The Forsyth County Early Childhood Education Task Force was chaired by Forsyth County Commissioner Don Martin with Winston-Salem/Forsyth County Schools (WS/FCS) Superintendent Tricia McManus serving as vice chair. In late 2022, the Task Force issued a final report outlining recommendations as developed by its 30 members who represented key community sectors such as Education, Healthcare, Government, Human Services, Community Organizations, and Families.

Implementation of the recommendations through the two-year project is being led by The Pre-K Priority and its community partners, including Smart Start of Forsyth County, Family Services of Forsyth County, WS/FCS, Child Care Resource Center, Latino Community Services, and Forsyth Futures with support from the Kate B. Reynolds Charitable Trust.

The application process to select the project’s 30 Pre-K classrooms is underway and will represent the county’s varied Pre-K landscape including classrooms located in licensed, private/independent child care businesses, Head Start, WS/FCS, and community child care centers in the NC Pre-K program.

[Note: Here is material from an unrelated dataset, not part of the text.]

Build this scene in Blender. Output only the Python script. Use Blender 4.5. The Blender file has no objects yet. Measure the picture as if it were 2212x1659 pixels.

“If we want to see transformative change in outcomes for our students, families and community, we need to invest in our youngest learners,” said Finney. “This grant from the city, combined with the investment by our county commissioners, will make it possible for us to demonstrate with tangible, evidence-based results, that high-quality Pre-K can be a gamechanger for Forsyth County.”


ABOUT THE PRE-K PRIORITY

The Pre-K Priority was formed in 2014 as a coalition of education, childcare and community leaders with the goal of providing every four-year-old in Forsyth County with the opportunity to attend a high-quality Pre-K program. Our studies and reports document that Pre-K providers in Forsyth County are prepared to increase the quantity and quality of their programs. Most importantly, surveys have found that 90 percent of parents with young children would enroll their children in affordable, accessible, high-quality Pre-K programs were they available.